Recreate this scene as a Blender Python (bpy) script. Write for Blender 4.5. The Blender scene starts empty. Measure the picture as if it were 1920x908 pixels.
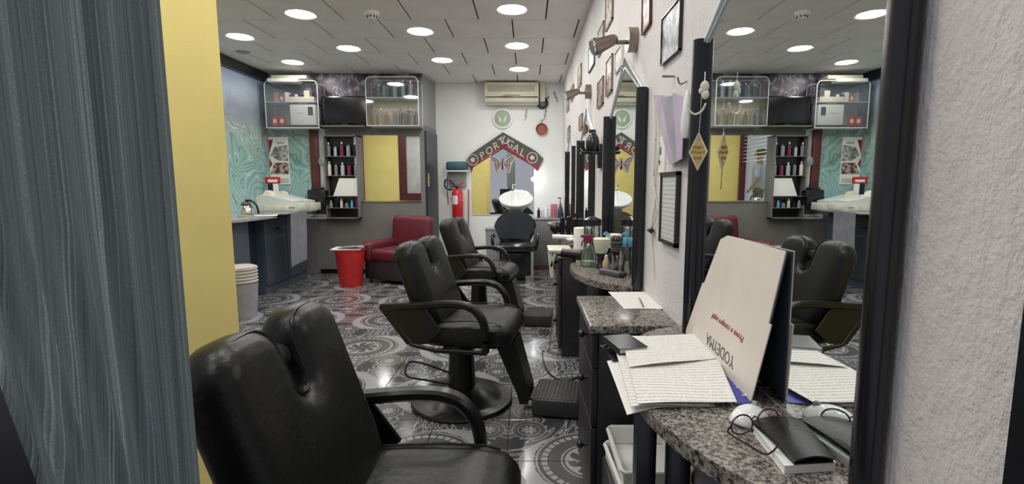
import bpy, bmesh, math, random
from mathutils import Vector, Matrix
random.seed(7)
PI = math.pi
sc = bpy.context.scene
COL = sc.collection
# ---------------------------------------------------------------- camera, world, exposure
F = 920.0; PX = 989.0; PY = 454.0; TILT = math.atan(108 / F); EYE = 1.25
cd = bpy.data.cameras.new('camera'); cam = bpy.data.objects.new('camera', cd); COL.objects.link(cam)
cam.location = (0, 0, EYE); cam.rotation_euler = (PI / 2 - TILT, 0, 0)
cd.sensor_width = 36; cd.lens = 36 * F / 1920; cd.shift_x = -(PX - 960) / 1920; cd.clip_start = 0.05
sc.camera = cam
w = bpy.data.worlds.new('world'); sc.world = w; w.use_nodes = True
w.node_tree.nodes['Background'].inputs[0].default_value = (0.72, 0.73, 0.82, 1)
w.node_tree.nodes['Background'].inputs[1].default_value = 0.40
sc.view_settings.view_transform = 'Standard'; sc.view_settings.look = 'None'
sc.view_settings.exposure = 0.36; sc.view_settings.gamma = 1.0
sc.view_settings.use_curve_mapping = False
LAMP = 48.0
H = 2.74; XR = 0.53; XL = -3.55; YB = 7.5; YU = 6.85

def at(px, py, X=None, Y=None, Z=None):
    """world point seen at a pixel, on the given plane"""
    s, c = math.sin(TILT), math.cos(TILT)
    u = (px - PX) / F; v = (PY - py) / F
    d = (u, c + v * s, -s + v * c)
    if Y is not None: t = Y / d[1]
    elif Z is not None: t = (Z - EYE) / d[2]
    else: t = X / d[0]
    return Vector((d[0] * t, d[1] * t, EYE + d[2] * t))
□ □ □
▶ [Direction]
Output the data above without changes, apart from leaving out the pictures.

▶ [Task result]
Recreate this scene as a Blender Python (bpy) script. Write for Blender 4.5. The Blender scene starts empty. Measure the picture as if it were 1920x908 pixels.
import bpy, bmesh, math, random
from mathutils import Vector, Matrix
random.seed(7)
PI = math.pi
sc = bpy.context.scene
COL = sc.collection
# ---------------------------------------------------------------- camera, world, exposure
F = 920.0; PX = 989.0; PY = 454.0; TILT = math.atan(108 / F); EYE = 1.25
cd = bpy.data.cameras.new('camera'); cam = bpy.data.objects.new('camera', cd); COL.objects.link(cam)
cam.location = (0, 0, EYE); cam.rotation_euler = (PI / 2 - TILT, 0, 0)
cd.sensor_width = 36; cd.lens = 36 * F / 1920; cd.shift_x = -(PX - 960) / 1920; cd.clip_start = 0.05
sc.camera = cam
w = bpy.data.worlds.new('world'); sc.world = w; w.use_nodes = True
w.node_tree.nodes['Background'].inputs[0].default_value = (0.72, 0.73, 0.82, 1)
w.node_tree.nodes['Background'].inputs[1].default_value = 0.40
sc.view_settings.view_transform = 'Standard'; sc.view_settings.look = 'None'
sc.view_settings.exposure = 0.36; sc.view_settings.gamma = 1.0
sc.view_settings.use_curve_mapping = False
LAMP = 48.0
H = 2.74; XR = 0.53; XL = -3.55; YB = 7.5; YU = 6.85

def at(px, py, X=None, Y=None, Z=None):
    """world point seen at a pixel, on the given plane"""
    s, c = math.sin(TILT), math.cos(TILT)
    u = (px - PX) / F; v = (PY - py) / F
    d = (u, c + v * s, -s + v * c)
    if Y is not None: t = Y / d[1]
    elif Z is not None: t = (Z - EYE) / d[2]
    else: t = X / d[0]
    return Vector((d[0] * t, d[1] * t, EYE + d[2] * t))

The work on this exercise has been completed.